Under the draft’s approach, Russia is not opening the door to the full crypto market. Instead, it is building a narrow channel for a short list of large assets with deep liquidity and long trading histories. That is why BTC, ETH, SOL, and XRP remain the main reference points in coverage of the bill.
The bill also sets limits on who can buy and what can be traded. Reports say retail investors would face an annual purchase cap of about $4,000, while privacy-focused coins could be blocked from the approved market. The framework is therefore aimed at monitored trading rather than broad access across the sector.
For XRP, the structure matters because the asset already has the scale to remain in regulators’ view as Russia defines which tokens could be treated as eligible for a legal domestic market.
Russian lawmakers are working toward a midyear deadline for the core framework, with current reports pointing to parliamentary review by July 1, 2026. The timeline keeps attention on the next official text, where the final treatment of eligible assets, licensing rules, and enforcement measures should become clearer.

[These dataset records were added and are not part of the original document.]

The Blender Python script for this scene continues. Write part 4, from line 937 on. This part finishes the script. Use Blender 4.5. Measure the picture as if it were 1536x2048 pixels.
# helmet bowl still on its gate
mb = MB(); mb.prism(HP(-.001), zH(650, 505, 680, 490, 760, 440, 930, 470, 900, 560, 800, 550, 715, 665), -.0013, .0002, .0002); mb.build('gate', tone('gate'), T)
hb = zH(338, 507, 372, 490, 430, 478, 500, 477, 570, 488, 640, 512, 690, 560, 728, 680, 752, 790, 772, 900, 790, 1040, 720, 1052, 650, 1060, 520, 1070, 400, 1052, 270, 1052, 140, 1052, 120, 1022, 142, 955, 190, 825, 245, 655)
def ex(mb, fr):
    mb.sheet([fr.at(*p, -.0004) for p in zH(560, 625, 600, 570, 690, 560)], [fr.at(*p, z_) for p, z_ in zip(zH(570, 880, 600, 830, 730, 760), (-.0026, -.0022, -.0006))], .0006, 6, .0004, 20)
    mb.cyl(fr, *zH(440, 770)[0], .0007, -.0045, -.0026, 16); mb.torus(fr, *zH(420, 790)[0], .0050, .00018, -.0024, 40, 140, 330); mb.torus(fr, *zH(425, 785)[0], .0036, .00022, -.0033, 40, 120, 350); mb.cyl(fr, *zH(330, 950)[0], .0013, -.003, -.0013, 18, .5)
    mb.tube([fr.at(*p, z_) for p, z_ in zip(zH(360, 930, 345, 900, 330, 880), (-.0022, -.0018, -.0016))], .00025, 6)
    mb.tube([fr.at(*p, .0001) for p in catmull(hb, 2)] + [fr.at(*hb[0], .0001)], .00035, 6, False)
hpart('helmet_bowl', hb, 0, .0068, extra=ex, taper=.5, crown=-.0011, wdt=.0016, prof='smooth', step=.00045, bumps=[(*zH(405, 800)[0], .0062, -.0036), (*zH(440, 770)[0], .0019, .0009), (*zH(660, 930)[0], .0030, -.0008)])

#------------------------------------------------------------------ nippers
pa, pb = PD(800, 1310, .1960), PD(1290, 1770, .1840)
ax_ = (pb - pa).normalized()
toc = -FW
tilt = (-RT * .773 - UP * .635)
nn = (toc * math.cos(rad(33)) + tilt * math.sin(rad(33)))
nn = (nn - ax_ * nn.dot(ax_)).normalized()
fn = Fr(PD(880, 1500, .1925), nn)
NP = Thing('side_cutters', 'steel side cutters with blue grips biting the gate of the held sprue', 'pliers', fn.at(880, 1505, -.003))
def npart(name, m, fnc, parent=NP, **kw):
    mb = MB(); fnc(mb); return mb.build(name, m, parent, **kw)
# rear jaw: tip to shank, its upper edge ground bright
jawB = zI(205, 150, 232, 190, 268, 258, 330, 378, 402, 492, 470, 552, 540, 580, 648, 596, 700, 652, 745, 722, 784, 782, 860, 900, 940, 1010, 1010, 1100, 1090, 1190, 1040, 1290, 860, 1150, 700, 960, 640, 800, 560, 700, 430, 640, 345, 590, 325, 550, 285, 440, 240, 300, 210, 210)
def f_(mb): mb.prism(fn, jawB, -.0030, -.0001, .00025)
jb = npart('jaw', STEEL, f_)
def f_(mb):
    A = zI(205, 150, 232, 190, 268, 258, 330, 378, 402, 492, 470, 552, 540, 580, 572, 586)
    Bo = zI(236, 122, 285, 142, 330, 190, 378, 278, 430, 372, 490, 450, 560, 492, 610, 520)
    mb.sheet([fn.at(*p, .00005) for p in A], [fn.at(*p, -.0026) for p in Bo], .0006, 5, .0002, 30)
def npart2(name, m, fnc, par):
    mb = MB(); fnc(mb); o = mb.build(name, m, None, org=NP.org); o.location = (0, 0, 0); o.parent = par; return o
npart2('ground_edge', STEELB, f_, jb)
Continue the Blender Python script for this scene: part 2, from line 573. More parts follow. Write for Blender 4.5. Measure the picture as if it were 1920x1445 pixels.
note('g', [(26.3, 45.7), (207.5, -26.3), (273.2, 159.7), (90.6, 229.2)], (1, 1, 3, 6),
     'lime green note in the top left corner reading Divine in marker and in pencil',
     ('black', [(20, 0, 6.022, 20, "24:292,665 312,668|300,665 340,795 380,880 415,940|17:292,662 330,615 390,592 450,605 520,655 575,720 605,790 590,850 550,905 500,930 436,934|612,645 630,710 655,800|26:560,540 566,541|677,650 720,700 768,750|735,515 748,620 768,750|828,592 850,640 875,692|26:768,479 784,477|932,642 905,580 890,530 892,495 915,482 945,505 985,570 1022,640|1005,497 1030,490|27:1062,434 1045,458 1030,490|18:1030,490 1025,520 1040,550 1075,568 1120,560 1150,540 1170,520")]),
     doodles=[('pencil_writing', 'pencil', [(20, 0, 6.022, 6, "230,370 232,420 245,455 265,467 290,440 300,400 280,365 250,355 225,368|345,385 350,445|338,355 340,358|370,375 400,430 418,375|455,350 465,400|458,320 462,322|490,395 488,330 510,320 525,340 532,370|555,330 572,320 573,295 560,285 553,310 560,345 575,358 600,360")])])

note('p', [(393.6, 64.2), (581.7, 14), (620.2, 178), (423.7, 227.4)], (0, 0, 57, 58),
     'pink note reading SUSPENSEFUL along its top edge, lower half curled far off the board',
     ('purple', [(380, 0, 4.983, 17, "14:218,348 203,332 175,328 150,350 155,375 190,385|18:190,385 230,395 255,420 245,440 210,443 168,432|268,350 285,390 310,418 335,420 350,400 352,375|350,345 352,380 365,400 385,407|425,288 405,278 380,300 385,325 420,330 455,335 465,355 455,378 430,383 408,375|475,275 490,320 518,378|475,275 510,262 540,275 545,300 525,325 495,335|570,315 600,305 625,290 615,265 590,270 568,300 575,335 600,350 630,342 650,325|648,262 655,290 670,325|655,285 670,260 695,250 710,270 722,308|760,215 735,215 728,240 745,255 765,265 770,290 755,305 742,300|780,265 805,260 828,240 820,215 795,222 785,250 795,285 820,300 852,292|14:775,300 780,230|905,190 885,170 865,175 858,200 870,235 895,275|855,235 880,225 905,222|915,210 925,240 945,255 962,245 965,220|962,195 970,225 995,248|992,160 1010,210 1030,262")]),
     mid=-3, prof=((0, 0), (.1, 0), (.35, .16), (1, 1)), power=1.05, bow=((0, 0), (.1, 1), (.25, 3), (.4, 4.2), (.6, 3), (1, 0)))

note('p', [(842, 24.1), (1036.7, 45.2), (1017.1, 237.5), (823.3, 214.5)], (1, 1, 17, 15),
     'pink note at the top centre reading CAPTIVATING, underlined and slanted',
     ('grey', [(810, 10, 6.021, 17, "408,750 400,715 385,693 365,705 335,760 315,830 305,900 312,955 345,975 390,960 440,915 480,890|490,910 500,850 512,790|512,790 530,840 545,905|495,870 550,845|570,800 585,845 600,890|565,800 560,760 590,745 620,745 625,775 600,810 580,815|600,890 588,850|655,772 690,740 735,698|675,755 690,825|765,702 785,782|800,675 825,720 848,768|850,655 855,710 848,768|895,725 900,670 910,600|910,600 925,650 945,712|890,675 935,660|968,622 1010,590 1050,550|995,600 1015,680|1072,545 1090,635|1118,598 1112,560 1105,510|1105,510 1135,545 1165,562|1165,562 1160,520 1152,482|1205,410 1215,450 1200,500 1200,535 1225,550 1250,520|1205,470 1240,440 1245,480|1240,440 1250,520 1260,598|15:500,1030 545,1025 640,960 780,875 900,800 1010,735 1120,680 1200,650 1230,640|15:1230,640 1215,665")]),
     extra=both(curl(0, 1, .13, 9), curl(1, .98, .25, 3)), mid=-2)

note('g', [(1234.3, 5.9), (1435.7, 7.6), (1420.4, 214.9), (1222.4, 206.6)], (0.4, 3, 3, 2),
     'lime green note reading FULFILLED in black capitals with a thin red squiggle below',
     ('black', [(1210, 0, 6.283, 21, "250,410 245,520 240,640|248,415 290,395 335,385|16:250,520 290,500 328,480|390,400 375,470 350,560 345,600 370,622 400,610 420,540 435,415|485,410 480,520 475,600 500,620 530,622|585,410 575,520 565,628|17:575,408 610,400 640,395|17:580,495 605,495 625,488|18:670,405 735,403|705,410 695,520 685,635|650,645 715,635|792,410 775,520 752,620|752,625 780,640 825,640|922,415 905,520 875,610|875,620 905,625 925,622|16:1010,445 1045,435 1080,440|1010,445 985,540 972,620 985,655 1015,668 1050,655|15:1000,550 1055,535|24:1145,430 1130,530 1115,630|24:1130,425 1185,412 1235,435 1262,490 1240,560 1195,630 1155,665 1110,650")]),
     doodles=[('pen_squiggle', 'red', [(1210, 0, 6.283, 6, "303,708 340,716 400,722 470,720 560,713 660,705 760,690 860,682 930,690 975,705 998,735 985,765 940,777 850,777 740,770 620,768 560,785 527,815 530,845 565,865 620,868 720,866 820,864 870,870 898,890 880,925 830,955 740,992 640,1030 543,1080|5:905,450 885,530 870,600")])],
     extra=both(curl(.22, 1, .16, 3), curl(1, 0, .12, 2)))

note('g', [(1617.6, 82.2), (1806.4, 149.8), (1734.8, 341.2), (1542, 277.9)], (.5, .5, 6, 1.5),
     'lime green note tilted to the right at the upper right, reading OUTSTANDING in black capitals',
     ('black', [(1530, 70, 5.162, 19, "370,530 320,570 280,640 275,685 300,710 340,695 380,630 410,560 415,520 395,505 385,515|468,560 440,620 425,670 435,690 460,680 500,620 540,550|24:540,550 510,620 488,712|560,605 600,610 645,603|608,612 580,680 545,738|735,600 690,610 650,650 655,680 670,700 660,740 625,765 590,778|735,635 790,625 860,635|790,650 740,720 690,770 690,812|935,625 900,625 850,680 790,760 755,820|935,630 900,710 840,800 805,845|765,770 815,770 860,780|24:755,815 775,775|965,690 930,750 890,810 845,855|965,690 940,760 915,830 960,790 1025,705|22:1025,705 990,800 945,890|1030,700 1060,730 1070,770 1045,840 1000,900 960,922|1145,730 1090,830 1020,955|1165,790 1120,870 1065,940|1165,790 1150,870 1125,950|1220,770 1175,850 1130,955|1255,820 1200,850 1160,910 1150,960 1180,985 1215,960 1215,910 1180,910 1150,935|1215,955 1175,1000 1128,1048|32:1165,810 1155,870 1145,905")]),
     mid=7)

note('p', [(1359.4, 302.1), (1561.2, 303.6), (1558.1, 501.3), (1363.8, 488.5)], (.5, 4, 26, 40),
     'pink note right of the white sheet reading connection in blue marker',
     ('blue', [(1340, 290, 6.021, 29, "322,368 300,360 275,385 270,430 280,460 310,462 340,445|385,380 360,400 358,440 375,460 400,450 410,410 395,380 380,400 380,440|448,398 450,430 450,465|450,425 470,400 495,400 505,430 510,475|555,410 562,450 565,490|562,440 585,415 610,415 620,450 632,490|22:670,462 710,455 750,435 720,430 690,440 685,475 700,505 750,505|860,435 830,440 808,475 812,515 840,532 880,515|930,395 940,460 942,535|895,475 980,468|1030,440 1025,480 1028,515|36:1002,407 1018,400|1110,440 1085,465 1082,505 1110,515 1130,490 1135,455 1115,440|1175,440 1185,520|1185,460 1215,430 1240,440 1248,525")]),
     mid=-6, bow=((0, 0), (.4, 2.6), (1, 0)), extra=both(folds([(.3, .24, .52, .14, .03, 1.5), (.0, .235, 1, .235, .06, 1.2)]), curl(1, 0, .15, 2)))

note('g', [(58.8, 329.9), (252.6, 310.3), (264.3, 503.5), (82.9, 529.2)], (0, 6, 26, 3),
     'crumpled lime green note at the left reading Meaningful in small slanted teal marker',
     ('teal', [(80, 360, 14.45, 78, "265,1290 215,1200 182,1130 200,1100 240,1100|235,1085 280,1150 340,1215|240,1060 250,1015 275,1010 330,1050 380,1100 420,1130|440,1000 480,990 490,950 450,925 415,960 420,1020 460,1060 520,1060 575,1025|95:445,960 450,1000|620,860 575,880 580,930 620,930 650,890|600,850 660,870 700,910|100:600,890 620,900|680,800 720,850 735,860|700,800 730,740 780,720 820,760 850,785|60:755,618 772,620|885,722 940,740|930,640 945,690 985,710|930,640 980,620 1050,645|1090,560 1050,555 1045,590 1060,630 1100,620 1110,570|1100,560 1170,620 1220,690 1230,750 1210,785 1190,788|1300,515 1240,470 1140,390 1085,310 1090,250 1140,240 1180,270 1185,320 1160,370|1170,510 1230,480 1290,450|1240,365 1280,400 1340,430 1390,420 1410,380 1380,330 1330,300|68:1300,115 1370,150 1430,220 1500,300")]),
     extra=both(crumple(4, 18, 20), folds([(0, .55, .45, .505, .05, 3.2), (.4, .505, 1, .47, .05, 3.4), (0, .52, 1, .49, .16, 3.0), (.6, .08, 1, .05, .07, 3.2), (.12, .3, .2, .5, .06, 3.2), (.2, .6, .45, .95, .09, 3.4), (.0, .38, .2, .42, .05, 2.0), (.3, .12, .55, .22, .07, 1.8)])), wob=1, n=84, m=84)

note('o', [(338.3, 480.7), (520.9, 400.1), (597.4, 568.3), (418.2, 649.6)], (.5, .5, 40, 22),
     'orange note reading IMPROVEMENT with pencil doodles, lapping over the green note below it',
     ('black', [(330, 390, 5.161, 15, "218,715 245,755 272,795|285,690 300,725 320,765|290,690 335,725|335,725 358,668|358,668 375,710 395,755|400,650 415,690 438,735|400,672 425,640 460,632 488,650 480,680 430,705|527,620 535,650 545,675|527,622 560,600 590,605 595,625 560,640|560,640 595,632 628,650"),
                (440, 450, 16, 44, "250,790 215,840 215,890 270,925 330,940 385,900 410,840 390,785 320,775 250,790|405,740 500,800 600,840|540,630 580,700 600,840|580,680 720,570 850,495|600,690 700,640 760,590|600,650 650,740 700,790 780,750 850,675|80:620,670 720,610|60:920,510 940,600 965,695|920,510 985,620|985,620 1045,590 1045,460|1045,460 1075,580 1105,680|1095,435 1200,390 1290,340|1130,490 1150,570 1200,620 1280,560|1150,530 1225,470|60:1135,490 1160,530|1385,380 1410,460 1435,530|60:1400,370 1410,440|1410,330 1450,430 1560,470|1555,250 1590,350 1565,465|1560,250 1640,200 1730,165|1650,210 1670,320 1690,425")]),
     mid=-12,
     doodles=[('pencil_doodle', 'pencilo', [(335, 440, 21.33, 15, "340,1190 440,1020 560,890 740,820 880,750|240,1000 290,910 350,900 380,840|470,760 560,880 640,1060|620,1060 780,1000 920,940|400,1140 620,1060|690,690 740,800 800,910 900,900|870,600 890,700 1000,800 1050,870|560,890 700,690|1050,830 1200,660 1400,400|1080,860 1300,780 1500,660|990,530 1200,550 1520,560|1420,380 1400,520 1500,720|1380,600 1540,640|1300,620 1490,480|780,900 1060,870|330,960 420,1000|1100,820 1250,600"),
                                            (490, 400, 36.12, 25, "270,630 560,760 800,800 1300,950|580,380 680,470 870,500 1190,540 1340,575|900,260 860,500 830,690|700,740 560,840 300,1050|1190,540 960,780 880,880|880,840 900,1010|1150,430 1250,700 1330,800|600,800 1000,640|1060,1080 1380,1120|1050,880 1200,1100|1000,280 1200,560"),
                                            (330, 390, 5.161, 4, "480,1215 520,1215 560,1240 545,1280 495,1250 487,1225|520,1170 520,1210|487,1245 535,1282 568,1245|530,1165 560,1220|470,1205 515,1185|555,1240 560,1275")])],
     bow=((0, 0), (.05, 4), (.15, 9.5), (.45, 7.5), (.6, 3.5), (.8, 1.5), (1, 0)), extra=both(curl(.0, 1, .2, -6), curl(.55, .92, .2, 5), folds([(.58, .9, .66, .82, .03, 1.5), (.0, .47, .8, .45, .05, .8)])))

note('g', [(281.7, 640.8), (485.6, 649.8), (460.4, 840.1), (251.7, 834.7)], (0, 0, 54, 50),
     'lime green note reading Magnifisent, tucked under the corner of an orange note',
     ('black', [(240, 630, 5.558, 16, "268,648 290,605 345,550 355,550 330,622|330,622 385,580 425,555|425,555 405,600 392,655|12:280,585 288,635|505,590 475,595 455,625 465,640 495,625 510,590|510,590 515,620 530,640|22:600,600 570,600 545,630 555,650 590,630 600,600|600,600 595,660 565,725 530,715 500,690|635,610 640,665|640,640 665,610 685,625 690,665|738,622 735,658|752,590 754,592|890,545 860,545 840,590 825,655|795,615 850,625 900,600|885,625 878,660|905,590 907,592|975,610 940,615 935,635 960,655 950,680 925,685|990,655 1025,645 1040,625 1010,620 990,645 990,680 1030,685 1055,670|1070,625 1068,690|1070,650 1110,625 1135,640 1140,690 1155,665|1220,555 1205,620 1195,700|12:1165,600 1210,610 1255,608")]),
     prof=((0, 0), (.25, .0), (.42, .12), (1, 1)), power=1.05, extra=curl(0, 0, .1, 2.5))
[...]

Separately, XRP has recently traded within a tight range as volatility on Binance fell to its lowest level of 2026. The decline in volatility suggested a compression phase, while steady buyer support around key levels has kept focus on a potential breakout.
Until then, XRP remains above the bill’s stated size threshold, positioning it as one of the notable large-cap assets in the discussion around Russia’s planned crypto market.